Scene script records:
######
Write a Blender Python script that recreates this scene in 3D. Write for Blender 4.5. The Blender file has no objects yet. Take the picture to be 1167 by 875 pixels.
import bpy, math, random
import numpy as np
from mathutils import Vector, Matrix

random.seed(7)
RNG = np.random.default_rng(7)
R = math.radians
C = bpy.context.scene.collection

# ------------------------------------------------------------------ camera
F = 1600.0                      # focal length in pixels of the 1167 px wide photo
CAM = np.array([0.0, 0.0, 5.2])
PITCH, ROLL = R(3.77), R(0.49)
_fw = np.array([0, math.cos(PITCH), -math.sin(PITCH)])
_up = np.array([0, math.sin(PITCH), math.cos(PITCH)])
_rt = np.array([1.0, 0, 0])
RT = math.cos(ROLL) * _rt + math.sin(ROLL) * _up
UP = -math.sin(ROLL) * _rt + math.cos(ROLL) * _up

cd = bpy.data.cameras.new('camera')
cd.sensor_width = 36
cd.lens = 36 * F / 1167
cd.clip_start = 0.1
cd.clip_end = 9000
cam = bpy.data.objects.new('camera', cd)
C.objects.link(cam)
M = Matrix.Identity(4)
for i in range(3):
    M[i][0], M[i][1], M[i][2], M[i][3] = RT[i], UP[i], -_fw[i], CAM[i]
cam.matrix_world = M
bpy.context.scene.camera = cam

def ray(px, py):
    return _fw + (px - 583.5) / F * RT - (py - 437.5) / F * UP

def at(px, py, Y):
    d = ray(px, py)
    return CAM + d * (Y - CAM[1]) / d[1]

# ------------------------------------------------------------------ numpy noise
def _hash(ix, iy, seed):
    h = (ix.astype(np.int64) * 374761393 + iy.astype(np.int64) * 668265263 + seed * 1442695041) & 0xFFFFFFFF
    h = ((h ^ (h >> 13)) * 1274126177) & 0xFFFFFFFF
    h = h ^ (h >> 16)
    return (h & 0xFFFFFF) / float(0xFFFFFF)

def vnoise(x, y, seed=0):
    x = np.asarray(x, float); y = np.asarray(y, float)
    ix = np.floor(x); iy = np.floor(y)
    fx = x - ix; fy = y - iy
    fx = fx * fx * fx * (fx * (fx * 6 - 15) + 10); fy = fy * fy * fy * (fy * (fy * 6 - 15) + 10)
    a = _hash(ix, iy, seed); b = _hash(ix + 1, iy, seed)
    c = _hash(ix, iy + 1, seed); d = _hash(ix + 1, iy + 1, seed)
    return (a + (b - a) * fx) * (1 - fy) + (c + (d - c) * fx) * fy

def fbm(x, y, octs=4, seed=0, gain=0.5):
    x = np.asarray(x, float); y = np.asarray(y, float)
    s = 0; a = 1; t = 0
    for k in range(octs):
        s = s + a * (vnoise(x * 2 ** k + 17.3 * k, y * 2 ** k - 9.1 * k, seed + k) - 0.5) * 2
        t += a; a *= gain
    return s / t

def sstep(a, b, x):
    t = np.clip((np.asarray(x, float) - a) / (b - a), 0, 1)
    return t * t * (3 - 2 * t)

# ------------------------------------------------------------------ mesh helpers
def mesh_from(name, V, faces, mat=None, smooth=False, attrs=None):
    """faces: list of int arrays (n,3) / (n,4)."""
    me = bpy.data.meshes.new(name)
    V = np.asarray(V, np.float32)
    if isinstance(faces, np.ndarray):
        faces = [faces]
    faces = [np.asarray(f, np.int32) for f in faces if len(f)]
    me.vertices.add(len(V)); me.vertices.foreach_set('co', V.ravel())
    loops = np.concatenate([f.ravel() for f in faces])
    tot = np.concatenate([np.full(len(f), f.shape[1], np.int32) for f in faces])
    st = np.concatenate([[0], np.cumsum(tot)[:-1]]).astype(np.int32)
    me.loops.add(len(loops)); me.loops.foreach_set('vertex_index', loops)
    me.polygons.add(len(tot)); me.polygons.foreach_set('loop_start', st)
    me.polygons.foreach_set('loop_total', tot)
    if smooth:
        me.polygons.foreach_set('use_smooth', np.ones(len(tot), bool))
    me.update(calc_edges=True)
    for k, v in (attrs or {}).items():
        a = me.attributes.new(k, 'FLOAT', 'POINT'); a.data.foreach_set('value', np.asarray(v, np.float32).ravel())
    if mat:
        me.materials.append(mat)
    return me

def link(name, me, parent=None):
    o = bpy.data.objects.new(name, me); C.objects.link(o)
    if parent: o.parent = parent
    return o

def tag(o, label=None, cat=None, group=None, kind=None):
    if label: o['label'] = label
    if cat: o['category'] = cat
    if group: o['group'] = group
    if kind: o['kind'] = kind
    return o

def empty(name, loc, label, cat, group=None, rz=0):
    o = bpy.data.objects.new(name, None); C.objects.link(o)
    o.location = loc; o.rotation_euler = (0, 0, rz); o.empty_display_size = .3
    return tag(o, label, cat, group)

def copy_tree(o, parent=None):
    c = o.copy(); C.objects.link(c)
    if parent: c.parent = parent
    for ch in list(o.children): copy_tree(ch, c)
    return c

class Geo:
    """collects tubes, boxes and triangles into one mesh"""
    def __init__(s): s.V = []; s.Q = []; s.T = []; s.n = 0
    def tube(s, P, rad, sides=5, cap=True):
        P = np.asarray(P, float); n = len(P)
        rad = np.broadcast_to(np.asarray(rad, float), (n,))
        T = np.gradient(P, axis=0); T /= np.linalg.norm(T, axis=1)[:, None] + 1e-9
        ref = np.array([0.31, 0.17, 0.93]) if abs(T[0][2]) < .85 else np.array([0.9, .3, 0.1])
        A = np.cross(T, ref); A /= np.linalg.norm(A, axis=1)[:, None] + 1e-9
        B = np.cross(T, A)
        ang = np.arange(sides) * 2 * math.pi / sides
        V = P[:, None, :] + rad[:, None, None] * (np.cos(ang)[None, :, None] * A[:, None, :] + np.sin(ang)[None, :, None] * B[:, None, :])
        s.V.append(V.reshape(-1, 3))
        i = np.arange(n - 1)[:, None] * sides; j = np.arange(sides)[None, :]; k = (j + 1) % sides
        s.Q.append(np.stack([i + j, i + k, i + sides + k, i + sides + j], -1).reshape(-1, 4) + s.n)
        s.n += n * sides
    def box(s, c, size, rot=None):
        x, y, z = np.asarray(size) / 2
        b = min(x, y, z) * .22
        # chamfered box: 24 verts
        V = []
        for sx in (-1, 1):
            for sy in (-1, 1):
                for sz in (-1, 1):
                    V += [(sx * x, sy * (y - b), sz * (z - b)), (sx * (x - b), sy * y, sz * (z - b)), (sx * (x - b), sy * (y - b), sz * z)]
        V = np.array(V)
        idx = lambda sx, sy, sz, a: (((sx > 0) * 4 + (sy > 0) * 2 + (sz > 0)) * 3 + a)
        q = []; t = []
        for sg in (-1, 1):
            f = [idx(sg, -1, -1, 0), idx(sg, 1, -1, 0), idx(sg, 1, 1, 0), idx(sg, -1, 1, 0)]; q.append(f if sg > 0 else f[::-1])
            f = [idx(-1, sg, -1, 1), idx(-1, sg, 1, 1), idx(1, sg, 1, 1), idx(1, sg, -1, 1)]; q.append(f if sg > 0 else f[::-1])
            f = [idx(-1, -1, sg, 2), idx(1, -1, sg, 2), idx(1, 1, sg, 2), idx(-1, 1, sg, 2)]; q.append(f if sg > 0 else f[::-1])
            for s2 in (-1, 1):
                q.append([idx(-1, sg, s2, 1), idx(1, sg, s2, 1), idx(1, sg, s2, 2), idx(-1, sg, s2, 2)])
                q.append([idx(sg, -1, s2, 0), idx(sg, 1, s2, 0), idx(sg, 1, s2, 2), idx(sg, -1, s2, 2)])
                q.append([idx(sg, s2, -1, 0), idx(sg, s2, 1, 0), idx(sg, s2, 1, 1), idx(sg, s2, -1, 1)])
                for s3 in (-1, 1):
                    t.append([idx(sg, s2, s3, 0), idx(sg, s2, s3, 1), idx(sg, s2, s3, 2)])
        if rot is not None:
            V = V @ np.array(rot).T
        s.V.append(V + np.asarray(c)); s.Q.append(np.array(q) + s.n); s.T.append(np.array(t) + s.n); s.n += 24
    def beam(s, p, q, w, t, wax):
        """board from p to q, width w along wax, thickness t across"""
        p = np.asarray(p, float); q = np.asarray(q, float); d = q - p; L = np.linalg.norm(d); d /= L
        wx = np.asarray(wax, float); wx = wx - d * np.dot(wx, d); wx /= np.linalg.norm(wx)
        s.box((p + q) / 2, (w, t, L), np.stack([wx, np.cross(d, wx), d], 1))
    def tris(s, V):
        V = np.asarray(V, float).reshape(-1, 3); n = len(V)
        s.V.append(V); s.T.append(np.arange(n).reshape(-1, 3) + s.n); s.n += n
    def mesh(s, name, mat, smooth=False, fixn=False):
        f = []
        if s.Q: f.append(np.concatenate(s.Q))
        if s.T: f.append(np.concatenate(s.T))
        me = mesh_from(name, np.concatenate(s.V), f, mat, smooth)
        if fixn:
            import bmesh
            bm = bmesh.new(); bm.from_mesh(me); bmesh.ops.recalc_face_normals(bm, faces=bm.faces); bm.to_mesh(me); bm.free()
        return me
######
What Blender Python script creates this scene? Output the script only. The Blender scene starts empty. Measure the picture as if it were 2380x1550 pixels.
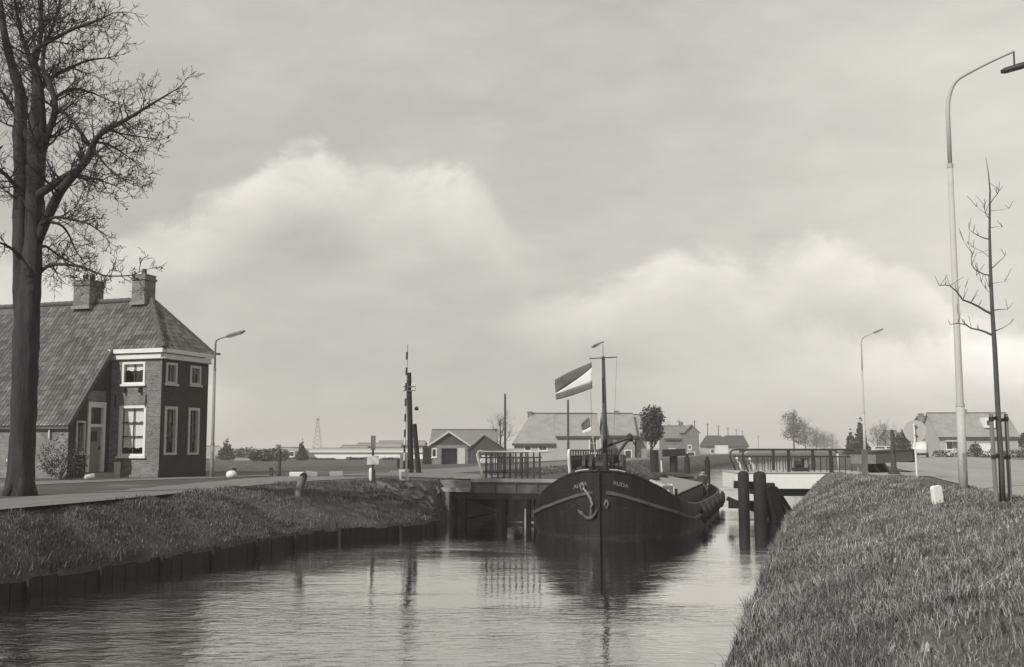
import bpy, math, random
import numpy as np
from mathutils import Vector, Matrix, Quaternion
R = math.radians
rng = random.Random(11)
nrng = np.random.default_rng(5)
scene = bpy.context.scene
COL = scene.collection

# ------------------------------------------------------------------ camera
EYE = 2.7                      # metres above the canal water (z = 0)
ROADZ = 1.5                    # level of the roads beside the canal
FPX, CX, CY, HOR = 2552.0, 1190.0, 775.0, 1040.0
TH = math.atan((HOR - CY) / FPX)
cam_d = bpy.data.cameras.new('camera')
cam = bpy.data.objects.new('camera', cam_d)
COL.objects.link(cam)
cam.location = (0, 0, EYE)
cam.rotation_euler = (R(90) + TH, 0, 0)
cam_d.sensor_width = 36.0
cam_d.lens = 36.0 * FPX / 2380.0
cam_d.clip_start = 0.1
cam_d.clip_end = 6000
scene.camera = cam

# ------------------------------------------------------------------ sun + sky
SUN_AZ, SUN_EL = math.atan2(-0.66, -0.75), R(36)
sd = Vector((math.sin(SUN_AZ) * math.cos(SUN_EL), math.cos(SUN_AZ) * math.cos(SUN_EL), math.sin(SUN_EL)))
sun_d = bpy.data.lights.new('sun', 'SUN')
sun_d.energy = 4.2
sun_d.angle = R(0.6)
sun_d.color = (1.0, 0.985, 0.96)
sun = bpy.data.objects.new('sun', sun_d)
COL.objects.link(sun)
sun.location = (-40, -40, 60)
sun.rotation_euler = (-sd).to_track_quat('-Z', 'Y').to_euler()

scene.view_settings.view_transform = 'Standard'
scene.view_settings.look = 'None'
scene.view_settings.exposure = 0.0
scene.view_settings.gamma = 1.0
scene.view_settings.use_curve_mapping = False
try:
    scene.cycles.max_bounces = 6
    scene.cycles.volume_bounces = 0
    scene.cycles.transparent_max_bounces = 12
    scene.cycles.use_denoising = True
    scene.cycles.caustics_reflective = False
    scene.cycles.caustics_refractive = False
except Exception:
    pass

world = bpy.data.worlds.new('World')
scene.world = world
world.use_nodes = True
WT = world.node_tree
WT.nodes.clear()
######
Problem requirements:
Leave the pictures out and print, exactly as written, every line from the one holding "What Blender Python" down to the one holding "sun.rotation_euler = (-sd).to_track_quat('-Z', 'Y').to_euler()", both of those included.

Task answer:
What Blender Python script creates this scene? Output the script only. The Blender scene starts empty. Measure the picture as if it were 2380x1550 pixels.
import bpy, math, random
import numpy as np
from mathutils import Vector, Matrix, Quaternion
R = math.radians
rng = random.Random(11)
nrng = np.random.default_rng(5)
scene = bpy.context.scene
COL = scene.collection

# ------------------------------------------------------------------ camera
EYE = 2.7                      # metres above the canal water (z = 0)
ROADZ = 1.5                    # level of the roads beside the canal
FPX, CX, CY, HOR = 2552.0, 1190.0, 775.0, 1040.0
TH = math.atan((HOR - CY) / FPX)
cam_d = bpy.data.cameras.new('camera')
cam = bpy.data.objects.new('camera', cam_d)
COL.objects.link(cam)
cam.location = (0, 0, EYE)
cam.rotation_euler = (R(90) + TH, 0, 0)
cam_d.sensor_width = 36.0
cam_d.lens = 36.0 * FPX / 2380.0
cam_d.clip_start = 0.1
cam_d.clip_end = 6000
scene.camera = cam

# ------------------------------------------------------------------ sun + sky
SUN_AZ, SUN_EL = math.atan2(-0.66, -0.75), R(36)
sd = Vector((math.sin(SUN_AZ) * math.cos(SUN_EL), math.cos(SUN_AZ) * math.cos(SUN_EL), math.sin(SUN_EL)))
sun_d = bpy.data.lights.new('sun', 'SUN')
sun_d.energy = 4.2
sun_d.angle = R(0.6)
sun_d.color = (1.0, 0.985, 0.96)
sun = bpy.data.objects.new('sun', sun_d)
COL.objects.link(sun)
sun.location = (-40, -40, 60)
sun.rotation_euler = (-sd).to_track_quat('-Z', 'Y').to_euler()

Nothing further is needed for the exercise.